Return the material exactly as supplied, apart from the pictures, which are omitted.

┄┄┄┄┄┄┄┄┄┄

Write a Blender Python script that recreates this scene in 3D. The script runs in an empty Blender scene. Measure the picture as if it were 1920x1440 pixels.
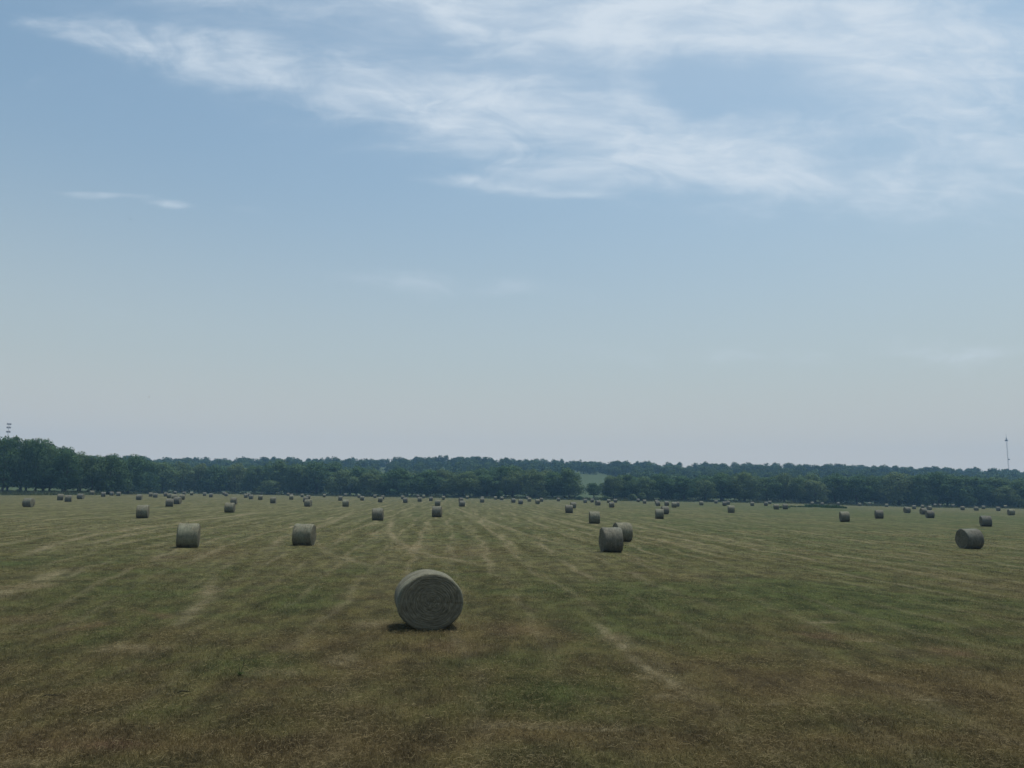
import bpy, math, random
import numpy as np
from mathutils import Matrix, Vector

random.seed(7)
RNG = np.random.default_rng(11)
S = bpy.context.scene
COL = S.collection
PI = math.pi

# ------------------------------------------------------------------ helpers
def mesh_from(name, V, F, mats=(), smooth=False, attrs=None):
    """V (n,3) array, F (m,k) array with constant k, or a list of such arrays"""
    me = bpy.data.meshes.new(name)
    V = np.asarray(V, np.float32)
    Fs = F if isinstance(F, list) else [F]
    Fs = [np.asarray(f, np.int32) for f in Fs if len(f)]
    me.vertices.add(len(V)); me.vertices.foreach_set('co', V.ravel())
    loops = np.concatenate([f.ravel() for f in Fs])
    sizes = np.concatenate([np.full(len(f), f.shape[1], np.int32) for f in Fs])
    starts = np.concatenate([[0], np.cumsum(sizes)[:-1]]).astype(np.int32)
    me.loops.add(len(loops)); me.loops.foreach_set('vertex_index', loops)
    me.polygons.add(len(sizes)); me.polygons.foreach_set('loop_start', starts)
    me.polygons.foreach_set('loop_total', sizes)
    if smooth:
        me.polygons.foreach_set('use_smooth', np.ones(len(sizes), bool))
    for k, a in (attrs or {}).items():
        at = me.attributes.new(k, 'FLOAT', 'POINT'); at.data.foreach_set('value', np.asarray(a, np.float32))
    for m in mats: me.materials.append(m)
    me.update(calc_edges=True); me.validate()
    return me

def link(name, me, parent=None):
    o = bpy.data.objects.new(name, me); COL.objects.link(o)
    if parent is not None: o.parent = parent
    return o

def thing(name, label, cat, loc=(0, 0, 0), rotz=0.0, group=None):
    o = bpy.data.objects.new(name, None); COL.objects.link(o)
    o.empty_display_size = 0.3
    o.location = loc; o.rotation_euler = (0, 0, rotz)
    tag(o, label, cat, group)
    return o

def tag(o, label=None, cat=None, group=None, kind=None):
    if label: o['label'] = label
    if cat: o['category'] = cat
    if group: o['group'] = group
    if kind: o['kind'] = kind
    return o

class MB:
    """collects tubes / boxes / loops into one mesh"""
    def __init__(s): s.V = []; s.F4 = []; s.F3 = []; s.n = 0
    def add(s, V, F4=(), F3=()):
        V = np.asarray(V, float); s.V.append(V)
        if len(F4): s.F4.append(np.asarray(F4, int) + s.n)
        if len(F3): s.F3.append(np.asarray(F3, int) + s.n)
        s.n += len(V)
    def tube(s, pts, rad, k=6, cap=True):
        pts = [Vector(p) for p in pts]; rings = []
        for i, p in enumerate(pts):
            d = (pts[min(i + 1, len(pts) - 1)] - pts[max(i - 1, 0)]).normalized()
            a = d.orthogonal().normalized() if i == 0 else (prev - d * prev.dot(d)).normalized()
            prev = a; b = d.cross(a)
            for j in range(k):
                t = 2 * PI * j / k
                rings.append(p + (a * math.cos(t) + b * math.sin(t)) * rad[i])
        F = [[i * k + j, i * k + (j + 1) % k, (i + 1) * k + (j + 1) % k, (i + 1) * k + j]
             for i in range(len(pts) - 1) for j in range(k)]
        V = [tuple(v) for v in rings]; F3 = []
        if cap:
            c = len(V); V += [tuple(pts[0]), tuple(pts[-1])]
            for j in range(k):
                F3 += [[c, (j + 1) % k, j], [c + 1, (len(pts) - 1) * k + j, (len(pts) - 1) * k + (j + 1) % k]]
        s.add(V, F, F3)
    def box(s, c, h, rz=0.0):
        c = np.asarray(c, float); h = np.asarray(h, float)
        V = np.array([[x, y, z] for x in (-1, 1) for y in (-1, 1) for z in (-1, 1)]) * h
        cs, sn = math.cos(rz), math.sin(rz)
        V = np.stack([V[:, 0] * cs - V[:, 1] * sn, V[:, 0] * sn + V[:, 1] * cs, V[:, 2]], 1) + c
        s.add(V, [[0, 1, 3, 2], [4, 6, 7, 5], [0, 4, 5, 1], [2, 3, 7, 6], [0, 2, 6, 4], [1, 5, 7, 3]])
    def mesh(s, name, mats, smooth=False):
        F = []
        if s.F4: F.append(np.concatenate(s.F4))
        if s.F3: F.append(np.concatenate(s.F3))
        return mesh_from(name, np.concatenate(s.V), F, mats, smooth)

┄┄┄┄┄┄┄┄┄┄

• WRITTEN RESPONSE
Write a Blender Python script that recreates this scene in 3D. The script runs in an empty Blender scene. Measure the picture as if it were 1920x1440 pixels.
import bpy, math, random
import numpy as np
from mathutils import Matrix, Vector

random.seed(7)
RNG = np.random.default_rng(11)
S = bpy.context.scene
COL = S.collection
PI = math.pi

# ------------------------------------------------------------------ helpers
def mesh_from(name, V, F, mats=(), smooth=False, attrs=None):
    """V (n,3) array, F (m,k) array with constant k, or a list of such arrays"""
    me = bpy.data.meshes.new(name)
    V = np.asarray(V, np.float32)
    Fs = F if isinstance(F, list) else [F]
    Fs = [np.asarray(f, np.int32) for f in Fs if len(f)]
    me.vertices.add(len(V)); me.vertices.foreach_set('co', V.ravel())
    loops = np.concatenate([f.ravel() for f in Fs])
    sizes = np.concatenate([np.full(len(f), f.shape[1], np.int32) for f in Fs])
    starts = np.concatenate([[0], np.cumsum(sizes)[:-1]]).astype(np.int32)
    me.loops.add(len(loops)); me.loops.foreach_set('vertex_index', loops)
    me.polygons.add(len(sizes)); me.polygons.foreach_set('loop_start', starts)
    me.polygons.foreach_set('loop_total', sizes)
    if smooth:
        me.polygons.foreach_set('use_smooth', np.ones(len(sizes), bool))
    for k, a in (attrs or {}).items():
        at = me.attributes.new(k, 'FLOAT', 'POINT'); at.data.foreach_set('value', np.asarray(a, np.float32))
    for m in mats: me.materials.append(m)
    me.update(calc_edges=True); me.validate()
    return me

def link(name, me, parent=None):
    o = bpy.data.objects.new(name, me); COL.objects.link(o)
    if parent is not None: o.parent = parent
    return o

def thing(name, label, cat, loc=(0, 0, 0), rotz=0.0, group=None):
    o = bpy.data.objects.new(name, None); COL.objects.link(o)
    o.empty_display_size = 0.3
    o.location = loc; o.rotation_euler = (0, 0, rotz)
    tag(o, label, cat, group)
    return o

def tag(o, label=None, cat=None, group=None, kind=None):
    if label: o['label'] = label
    if cat: o['category'] = cat
    if group: o['group'] = group
    if kind: o['kind'] = kind
    return o

class MB:
    """collects tubes / boxes / loops into one mesh"""
    def __init__(s): s.V = []; s.F4 = []; s.F3 = []; s.n = 0
    def add(s, V, F4=(), F3=()):
        V = np.asarray(V, float); s.V.append(V)
        if len(F4): s.F4.append(np.asarray(F4, int) + s.n)
        if len(F3): s.F3.append(np.asarray(F3, int) + s.n)
        s.n += len(V)
    def tube(s, pts, rad, k=6, cap=True):
        pts = [Vector(p) for p in pts]; rings = []
        for i, p in enumerate(pts):
            d = (pts[min(i + 1, len(pts) - 1)] - pts[max(i - 1, 0)]).normalized()
            a = d.orthogonal().normalized() if i == 0 else (prev - d * prev.dot(d)).normalized()
            prev = a; b = d.cross(a)
            for j in range(k):
                t = 2 * PI * j / k
                rings.append(p + (a * math.cos(t) + b * math.sin(t)) * rad[i])
        F = [[i * k + j, i * k + (j + 1) % k, (i + 1) * k + (j + 1) % k, (i + 1) * k + j]
             for i in range(len(pts) - 1) for j in range(k)]
        V = [tuple(v) for v in rings]; F3 = []
        if cap:
            c = len(V); V += [tuple(pts[0]), tuple(pts[-1])]
            for j in range(k):
                F3 += [[c, (j + 1) % k, j], [c + 1, (len(pts) - 1) * k + j, (len(pts) - 1) * k + (j + 1) % k]]
        s.add(V, F, F3)
    def box(s, c, h, rz=0.0):
        c = np.asarray(c, float); h = np.asarray(h, float)
        V = np.array([[x, y, z] for x in (-1, 1) for y in (-1, 1) for z in (-1, 1)]) * h
        cs, sn = math.cos(rz), math.sin(rz)
        V = np.stack([V[:, 0] * cs - V[:, 1] * sn, V[:, 0] * sn + V[:, 1] * cs, V[:, 2]], 1) + c
        s.add(V, [[0, 1, 3, 2], [4, 6, 7, 5], [0, 4, 5, 1], [2, 3, 7, 6], [0, 2, 6, 4], [1, 5, 7, 3]])
    def mesh(s, name, mats, smooth=False):
        F = []
        if s.F4: F.append(np.concatenate(s.F4))
        if s.F3: F.append(np.concatenate(s.F3))
        return mesh_from(name, np.concatenate(s.V), F, mats, smooth)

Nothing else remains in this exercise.